◆ **Set problem**
Reproduce the listing below exactly, beginning with its first line and ending with the line that holds "mb.make('fallen_leaves')"; pictures are not part of the copy.

>> begin Recorded information

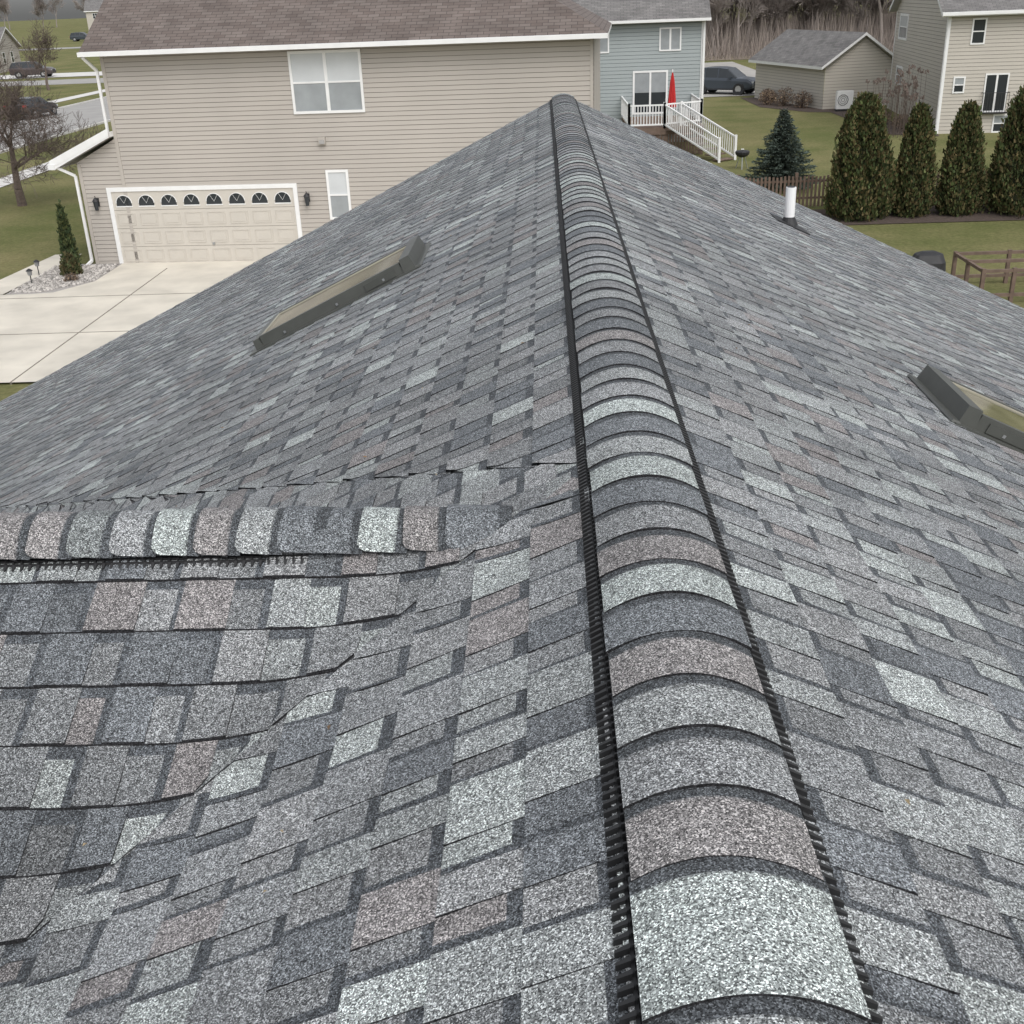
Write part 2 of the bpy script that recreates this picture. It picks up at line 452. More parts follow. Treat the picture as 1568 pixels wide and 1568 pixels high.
def vent(mb,frame,s0,s1,w,pitch=.0205,hs=1.0,tl=.016):
    for sg in (-1,1):
        def P(s,l,z): return frame(s,sg*l,z)
        pl=lambda l:-S*l
        prof=[(w-.030,pl(w)+.018*hs),(w-.006,pl(w)+.018*hs),(w-.006,pl(w)+.008),(w+.002,pl(w+.002)+.014*hs),(w+.002,pl(w+.002)+.0105),(w+.007,pl(w+.007)+.0105)]
        seg=int((s1-s0)/1.2)+1
        for k in range(seg):
            a=s0+(s1-s0)*k/seg; b=s0+(s1-s0)*(k+1)/seg-.004
            for q in range(len(prof)-1):
                mb.face([P(a,*prof[q]),P(b,*prof[q]),P(b,*prof[q+1]),P(a,*prof[q+1])],M_black)
        s=s0
        while s<s1:
            la,lb,h,wd=w+.006,w+.010+tl,.0165*hs,.0085
            z0=pl(la); z1=pl(lb)
            mb.box8([P(s,la,z0+.005),P(s+wd,la,z0+.005),P(s+wd-.002,lb,z1+.005),P(s+.002,lb,z1+.005),P(s,la,z0+h),P(s+wd,la,z0+h),P(s+wd-.002,lb,z1+h-.002),P(s+.002,lb,z1+h-.002)],M_black)
            mb.box8([P(s,w-.008,pl(w)+.006),P(s+.004,w-.008,pl(w)+.006),P(s+.004,w+.004,pl(w)+.006),P(s,w+.004,pl(w)+.006),P(s,w-.008,pl(w)+.022*hs),P(s+.004,w-.008,pl(w)+.022*hs),P(s+.004,w+.003,pl(w)+.018*hs),P(s,w+.003,pl(w)+.018*hs)],M_black)
            s+=pitch
mb=MB()
vent(mb,lambda s,l,z:(l,s,RZ+z),-1.6,L_END,.129)
vent(mb,lambda s,l,z:(s,CRY-l,RZ+CRZ+z),-7.4,-.82,.108,.0205,.85,.008)
mb.make('ridge_vent',house,recalc=True)
mb=MB(); rl=random.Random(5)
for _ in range(60):
    x=rl.uniform(-2.6,2.4); y=rl.uniform(1.2,8); z=sz(x,y)+RZ+.014; a=rl.uniform(0,6.28); s=rl.uniform(.004,.010)
    if abs(x)<.16: continue
    c=rl.choice([(.26,.16,.08),(.16,.11,.07),(.30,.24,.15)])
    mb.face([(x+s*cos(a),y+s*sin(a),z+.002),(x-s*.5*sin(a),y+s*.5*cos(a),z+.004),(x-s*cos(a),y-s*sin(a),z),(x+s*.5*sin(a),y-s*.5*cos(a),z+.005)],M_leaf,c)
mb.make('fallen_leaves')

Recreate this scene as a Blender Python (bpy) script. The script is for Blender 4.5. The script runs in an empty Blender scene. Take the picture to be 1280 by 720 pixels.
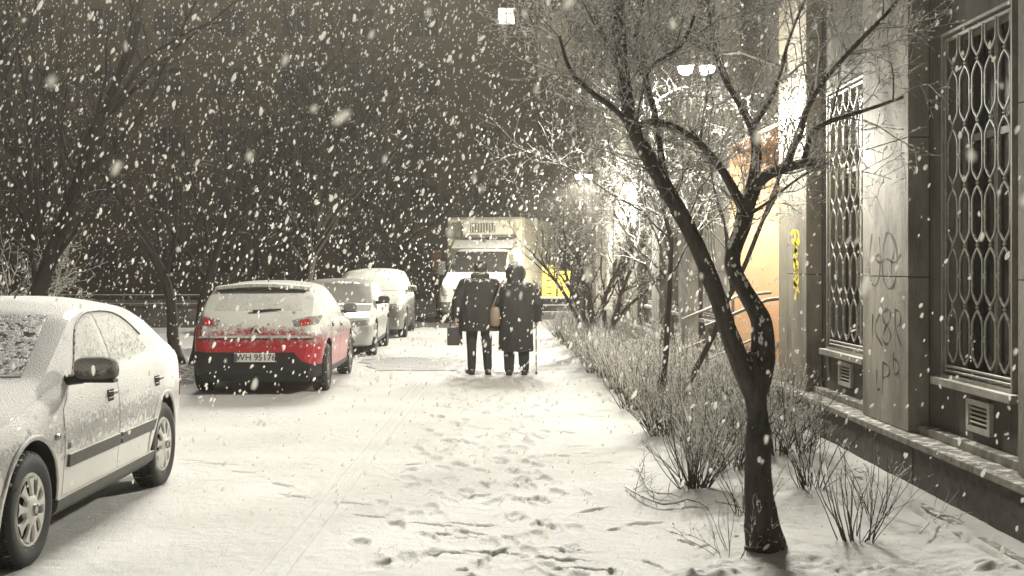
import bpy, bmesh, math, random
import numpy as np
from mathutils import Vector, Matrix
from mathutils.bvhtree import BVHTree

R = math.radians
rng = np.random.RandomState(7)
random.seed(7)
scn = bpy.context.scene
col = scn.collection

# ------------------------------------------------------------------ camera, world, sun, exposure
cam_d = bpy.data.cameras.new('camera'); cam = bpy.data.objects.new('camera', cam_d); col.objects.link(cam)
cam.location = (0, 0, 1.65); cam.rotation_euler = (R(90), 0, 0)
cam_d.sensor_width = 36; cam_d.lens = 36 * 1550 / 1280
cam_d.shift_x = 30 / 1280; cam_d.shift_y = -28 / 1280
cam_d.clip_end = 2000; cam_d.clip_start = 0.05
cam_d.dof.use_dof = True; cam_d.dof.focus_distance = 13.0; cam_d.dof.aperture_fstop = 4.5
scn.camera = cam
SUN_EL = 33
w = bpy.data.worlds.new('World'); scn.world = w; w.use_nodes = True
nt = w.node_tree; nt.nodes.clear()
sky = nt.nodes.new('ShaderNodeTexSky'); sky.sky_type = 'NISHITA'; sky.sun_disc = False
sky.sun_elevation = R(SUN_EL); sky.sun_rotation = R(0)
hs = nt.nodes.new('ShaderNodeHueSaturation'); hs.inputs['Saturation'].default_value = 0.0
tn = nt.nodes.new('ShaderNodeMix'); tn.data_type = 'RGBA'; tn.blend_type = 'MULTIPLY'; tn.inputs[0].default_value = 1
tn.inputs[7].default_value = (1.0, 0.92, 0.81, 1)
bg = nt.nodes.new('ShaderNodeBackground'); bg.inputs['Strength'].default_value = 0.0145
wo = nt.nodes.new('ShaderNodeOutputWorld')
nt.links.new(sky.outputs[0], hs.inputs['Color']); nt.links.new(hs.outputs[0], tn.inputs[6])
nt.links.new(tn.outputs[2], bg.inputs['Color']); nt.links.new(bg.outputs[0], wo.inputs['Surface'])
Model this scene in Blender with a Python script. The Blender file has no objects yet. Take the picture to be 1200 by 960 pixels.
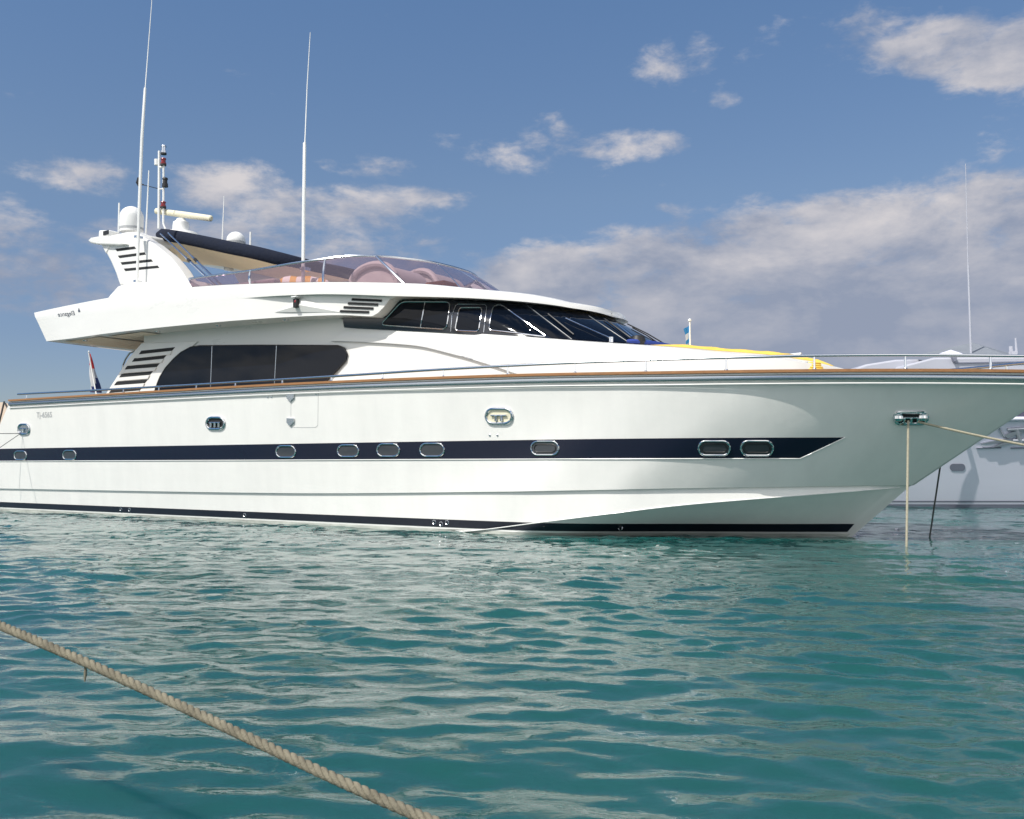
import bpy, bmesh, math, random
import numpy as np
from mathutils import Vector, Matrix
from mathutils.bvhtree import BVHTree
random.seed(7)
R = math.radians
scene = bpy.context.scene
COL = scene.collection

# ------------------------------------------------------------------ camera
F = 1167.0; CX = 600.0; CY = 480.0; CAMH = 1.12
PITCH = math.atan(65 / F)
cam = bpy.data.cameras.new('camera')
cam.sensor_fit = 'HORIZONTAL'; cam.sensor_width = 36.0; cam.lens = 36.0 * F / 1200.0
cam.clip_start = 0.05; cam.clip_end = 9000
camo = bpy.data.objects.new('camera', cam); COL.objects.link(camo)
camo.location = (0, 0, CAMH); camo.rotation_euler = (R(90) + PITCH, 0, 0)
scene.camera = camo

# ------------------------------------------------------------------ light
SUN_EL = R(52)
SUN_H = Vector((-0.74, -0.67, 0)).normalized()      # horizontal direction towards the sun
sd = bpy.data.lights.new('sun', 'SUN'); sd.energy = 3.45; sd.angle = R(0.53); sd.color = (1.0, 0.96, 0.90)
so = bpy.data.objects.new('sun', sd); COL.objects.link(so)
to_sun = Vector((SUN_H.x * math.cos(SUN_EL), SUN_H.y * math.cos(SUN_EL), math.sin(SUN_EL)))
so.rotation_euler = to_sun.to_track_quat('Z', 'Y').to_euler(); so.location = to_sun * 60

def pix_ray(x, y):
    a = (x - CX) / F; b = (CY - y) / F
    return Vector((a, math.cos(PITCH) - b * math.sin(PITCH), math.sin(PITCH) + b * math.cos(PITCH)))

world = bpy.data.worlds.new('World'); scene.world = world; world.use_nodes = True
nt = world.node_tree; nt.nodes.clear()
def wn(t, **k):
    n = nt.nodes.new(t)
    for a, b in k.items(): setattr(n, a, b)
    return n
def wl(a, b): nt.links.new(a, b)
def wmath(op, a, b=None, c=None, clamp=False):
    n = wn('ShaderNodeMath', operation=op); n.use_clamp = clamp
    for i, v in enumerate((a, b, c)):
        if v is None: continue
        if isinstance(v, (int, float)): n.inputs[i].default_value = v
        else: wl(v, n.inputs[i])
    return n.outputs[0]
def wmap(v, a, b, c=0.0, d=1.0, smooth=True):
    n = wn('ShaderNodeMapRange'); n.interpolation_type = 'SMOOTHSTEP' if smooth else 'LINEAR'
    wl(v, n.inputs[0])
    for i, q in zip((1, 2, 3, 4), (a, b, c, d)): n.inputs[i].default_value = q
    return n.outputs[0]
sky = wn('ShaderNodeTexSky'); sky.sky_type = 'NISHITA'; sky.sun_disc = False
sky.sun_elevation = SUN_EL; sky.sun_rotation = math.atan2(SUN_H.x, SUN_H.y)
sky.air_density = 1.0; sky.dust_density = 0.15; sky.ozone_density = 1.6; sky.altitude = 0
tc = wn('ShaderNodeTexCoord')
def wnoise(scale, detail, rough, stretch, offs=(0, 0, 0), dist=0.0):
    m = wn('ShaderNodeMapping'); m.inputs['Scale'].default_value = stretch; m.inputs['Location'].default_value = offs
    wl(tc.outputs['Generated'], m.inputs['Vector'])
    n = wn('ShaderNodeTexNoise'); n.inputs['Scale'].default_value = scale; n.inputs['Detail'].default_value = detail
    n.inputs['Roughness'].default_value = rough; n.inputs['Distortion'].default_value = dist
    wl(m.outputs[0], n.inputs['Vector']); return n.outputs[0]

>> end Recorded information

◆ **Answer**
Write part 2 of the bpy script that recreates this picture. It picks up at line 452. More parts follow. Treat the picture as 1568 pixels wide and 1568 pixels high.
def vent(mb,frame,s0,s1,w,pitch=.0205,hs=1.0,tl=.016):
    for sg in (-1,1):
        def P(s,l,z): return frame(s,sg*l,z)
        pl=lambda l:-S*l
        prof=[(w-.030,pl(w)+.018*hs),(w-.006,pl(w)+.018*hs),(w-.006,pl(w)+.008),(w+.002,pl(w+.002)+.014*hs),(w+.002,pl(w+.002)+.0105),(w+.007,pl(w+.007)+.0105)]
        seg=int((s1-s0)/1.2)+1
        for k in range(seg):
            a=s0+(s1-s0)*k/seg; b=s0+(s1-s0)*(k+1)/seg-.004
            for q in range(len(prof)-1):
                mb.face([P(a,*prof[q]),P(b,*prof[q]),P(b,*prof[q+1]),P(a,*prof[q+1])],M_black)
        s=s0
        while s<s1:
            la,lb,h,wd=w+.006,w+.010+tl,.0165*hs,.0085
            z0=pl(la); z1=pl(lb)
            mb.box8([P(s,la,z0+.005),P(s+wd,la,z0+.005),P(s+wd-.002,lb,z1+.005),P(s+.002,lb,z1+.005),P(s,la,z0+h),P(s+wd,la,z0+h),P(s+wd-.002,lb,z1+h-.002),P(s+.002,lb,z1+h-.002)],M_black)
            mb.box8([P(s,w-.008,pl(w)+.006),P(s+.004,w-.008,pl(w)+.006),P(s+.004,w+.004,pl(w)+.006),P(s,w+.004,pl(w)+.006),P(s,w-.008,pl(w)+.022*hs),P(s+.004,w-.008,pl(w)+.022*hs),P(s+.004,w+.003,pl(w)+.018*hs),P(s,w+.003,pl(w)+.018*hs)],M_black)
            s+=pitch
mb=MB()
vent(mb,lambda s,l,z:(l,s,RZ+z),-1.6,L_END,.129)
vent(mb,lambda s,l,z:(s,CRY-l,RZ+CRZ+z),-7.4,-.82,.108,.0205,.85,.008)
mb.make('ridge_vent',house,recalc=True)
mb=MB(); rl=random.Random(5)
for _ in range(60):
    x=rl.uniform(-2.6,2.4); y=rl.uniform(1.2,8); z=sz(x,y)+RZ+.014; a=rl.uniform(0,6.28); s=rl.uniform(.004,.010)
    if abs(x)<.16: continue
    c=rl.choice([(.26,.16,.08),(.16,.11,.07),(.30,.24,.15)])
    mb.face([(x+s*cos(a),y+s*sin(a),z+.002),(x-s*.5*sin(a),y+s*.5*cos(a),z+.004),(x-s*cos(a),y-s*sin(a),z),(x+s*.5*sin(a),y-s*.5*cos(a),z+.005)],M_leaf,c)
mb.make('fallen_leaves')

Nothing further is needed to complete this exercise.